begin DATASET EXTRACT

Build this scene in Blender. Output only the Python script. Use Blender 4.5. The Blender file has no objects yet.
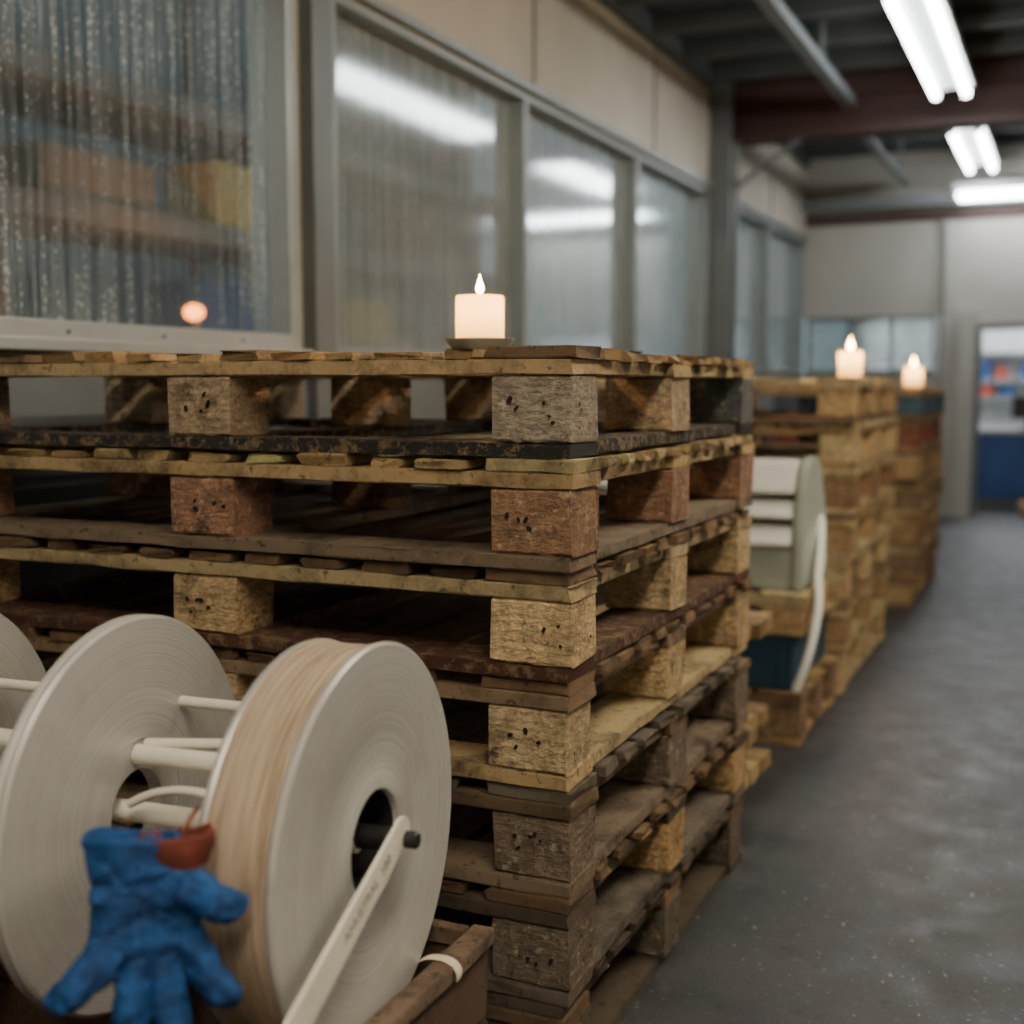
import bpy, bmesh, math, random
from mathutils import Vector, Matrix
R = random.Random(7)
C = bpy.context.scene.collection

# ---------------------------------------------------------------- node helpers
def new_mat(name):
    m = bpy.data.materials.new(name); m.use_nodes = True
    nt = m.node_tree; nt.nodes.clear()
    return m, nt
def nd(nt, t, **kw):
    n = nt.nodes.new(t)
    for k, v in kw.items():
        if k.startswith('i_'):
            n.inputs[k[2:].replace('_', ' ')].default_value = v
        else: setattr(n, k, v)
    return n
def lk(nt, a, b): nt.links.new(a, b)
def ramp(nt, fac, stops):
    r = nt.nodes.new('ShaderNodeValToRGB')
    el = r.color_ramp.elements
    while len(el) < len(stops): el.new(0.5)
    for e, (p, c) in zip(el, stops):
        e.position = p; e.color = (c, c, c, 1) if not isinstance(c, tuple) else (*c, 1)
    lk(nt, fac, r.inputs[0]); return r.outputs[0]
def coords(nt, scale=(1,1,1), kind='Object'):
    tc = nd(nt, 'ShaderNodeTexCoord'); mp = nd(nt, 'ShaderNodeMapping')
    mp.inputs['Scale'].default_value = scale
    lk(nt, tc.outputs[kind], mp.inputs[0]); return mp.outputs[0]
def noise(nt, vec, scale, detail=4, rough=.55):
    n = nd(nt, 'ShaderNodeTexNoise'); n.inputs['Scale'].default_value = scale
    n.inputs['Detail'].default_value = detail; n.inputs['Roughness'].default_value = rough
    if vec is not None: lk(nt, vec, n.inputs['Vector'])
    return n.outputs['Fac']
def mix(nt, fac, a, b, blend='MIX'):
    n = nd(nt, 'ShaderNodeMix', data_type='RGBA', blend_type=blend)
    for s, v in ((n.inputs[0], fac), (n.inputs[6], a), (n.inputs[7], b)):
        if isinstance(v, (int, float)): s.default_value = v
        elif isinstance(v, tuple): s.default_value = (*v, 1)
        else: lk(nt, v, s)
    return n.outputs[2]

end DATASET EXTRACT
begin DATASET EXTRACT

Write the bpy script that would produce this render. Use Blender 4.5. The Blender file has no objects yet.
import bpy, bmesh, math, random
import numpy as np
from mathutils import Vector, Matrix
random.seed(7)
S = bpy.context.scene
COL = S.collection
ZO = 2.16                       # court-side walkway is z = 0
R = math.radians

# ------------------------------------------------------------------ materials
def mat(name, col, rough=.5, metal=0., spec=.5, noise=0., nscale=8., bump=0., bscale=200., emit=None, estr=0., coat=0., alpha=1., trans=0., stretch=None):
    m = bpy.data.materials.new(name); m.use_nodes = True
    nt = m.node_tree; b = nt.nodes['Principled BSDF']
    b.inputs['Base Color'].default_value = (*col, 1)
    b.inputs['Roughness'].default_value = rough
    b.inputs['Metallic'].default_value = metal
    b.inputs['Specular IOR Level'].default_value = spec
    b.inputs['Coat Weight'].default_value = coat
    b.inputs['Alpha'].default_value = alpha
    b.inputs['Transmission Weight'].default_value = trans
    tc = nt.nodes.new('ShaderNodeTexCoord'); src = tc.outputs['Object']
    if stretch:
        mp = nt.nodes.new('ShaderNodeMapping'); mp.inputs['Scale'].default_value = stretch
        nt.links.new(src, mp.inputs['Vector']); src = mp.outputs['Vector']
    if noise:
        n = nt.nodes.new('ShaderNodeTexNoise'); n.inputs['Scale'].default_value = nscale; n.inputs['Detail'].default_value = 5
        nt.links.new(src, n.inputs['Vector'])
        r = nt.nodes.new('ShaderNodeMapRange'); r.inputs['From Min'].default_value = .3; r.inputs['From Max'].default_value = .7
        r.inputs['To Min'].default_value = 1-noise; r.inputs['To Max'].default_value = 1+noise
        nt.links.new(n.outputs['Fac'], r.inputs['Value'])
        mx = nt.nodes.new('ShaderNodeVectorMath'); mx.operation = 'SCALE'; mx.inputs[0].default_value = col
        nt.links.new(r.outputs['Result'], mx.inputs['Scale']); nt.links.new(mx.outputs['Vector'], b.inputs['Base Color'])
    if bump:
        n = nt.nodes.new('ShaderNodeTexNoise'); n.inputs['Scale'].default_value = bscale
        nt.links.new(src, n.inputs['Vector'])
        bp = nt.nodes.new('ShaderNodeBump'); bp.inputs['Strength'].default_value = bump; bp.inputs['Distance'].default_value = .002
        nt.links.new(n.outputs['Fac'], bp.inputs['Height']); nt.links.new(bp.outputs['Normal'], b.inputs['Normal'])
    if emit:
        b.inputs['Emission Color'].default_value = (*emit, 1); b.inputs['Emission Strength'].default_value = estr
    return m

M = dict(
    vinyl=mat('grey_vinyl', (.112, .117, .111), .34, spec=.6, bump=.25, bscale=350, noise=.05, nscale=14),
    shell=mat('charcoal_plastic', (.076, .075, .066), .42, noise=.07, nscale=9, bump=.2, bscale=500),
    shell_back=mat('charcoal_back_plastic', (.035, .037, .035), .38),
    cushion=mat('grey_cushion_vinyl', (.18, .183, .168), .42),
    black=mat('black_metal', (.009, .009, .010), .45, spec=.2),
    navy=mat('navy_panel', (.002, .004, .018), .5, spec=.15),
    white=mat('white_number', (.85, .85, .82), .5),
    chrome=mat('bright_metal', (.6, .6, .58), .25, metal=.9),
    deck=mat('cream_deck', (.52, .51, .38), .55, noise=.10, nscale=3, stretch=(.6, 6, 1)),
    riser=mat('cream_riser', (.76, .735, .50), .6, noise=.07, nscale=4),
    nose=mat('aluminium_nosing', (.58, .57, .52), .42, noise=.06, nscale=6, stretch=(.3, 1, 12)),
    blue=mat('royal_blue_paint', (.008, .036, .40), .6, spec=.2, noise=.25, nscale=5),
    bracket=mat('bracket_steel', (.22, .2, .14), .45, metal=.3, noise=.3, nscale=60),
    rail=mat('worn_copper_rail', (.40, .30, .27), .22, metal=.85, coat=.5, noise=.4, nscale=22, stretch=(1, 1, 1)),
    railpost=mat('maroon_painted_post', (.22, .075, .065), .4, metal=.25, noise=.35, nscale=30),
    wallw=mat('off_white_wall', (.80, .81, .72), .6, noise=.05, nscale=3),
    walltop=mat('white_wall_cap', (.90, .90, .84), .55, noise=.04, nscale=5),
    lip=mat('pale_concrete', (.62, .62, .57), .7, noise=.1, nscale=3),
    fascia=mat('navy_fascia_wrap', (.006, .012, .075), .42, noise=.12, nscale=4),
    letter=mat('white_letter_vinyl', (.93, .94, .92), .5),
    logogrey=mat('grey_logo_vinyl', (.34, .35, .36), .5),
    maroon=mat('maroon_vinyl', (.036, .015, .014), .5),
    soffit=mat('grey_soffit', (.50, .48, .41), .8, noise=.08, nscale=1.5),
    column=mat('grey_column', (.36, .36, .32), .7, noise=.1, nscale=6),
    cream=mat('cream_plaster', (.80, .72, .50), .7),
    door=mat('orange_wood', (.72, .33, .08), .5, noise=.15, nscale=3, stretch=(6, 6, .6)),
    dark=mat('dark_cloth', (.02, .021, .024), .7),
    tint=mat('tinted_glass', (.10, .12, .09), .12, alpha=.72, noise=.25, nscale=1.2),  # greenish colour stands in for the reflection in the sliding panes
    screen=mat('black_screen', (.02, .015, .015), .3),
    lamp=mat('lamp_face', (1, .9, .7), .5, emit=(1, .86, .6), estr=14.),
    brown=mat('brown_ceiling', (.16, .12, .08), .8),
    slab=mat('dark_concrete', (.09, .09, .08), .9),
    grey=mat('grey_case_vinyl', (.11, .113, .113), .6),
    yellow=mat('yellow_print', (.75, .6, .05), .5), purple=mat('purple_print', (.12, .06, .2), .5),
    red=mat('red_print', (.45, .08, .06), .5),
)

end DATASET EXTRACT

JOB: Indicate how many lines of the material include the word "objects"; the number alone is required.

PROBLEM SOLUTION: 2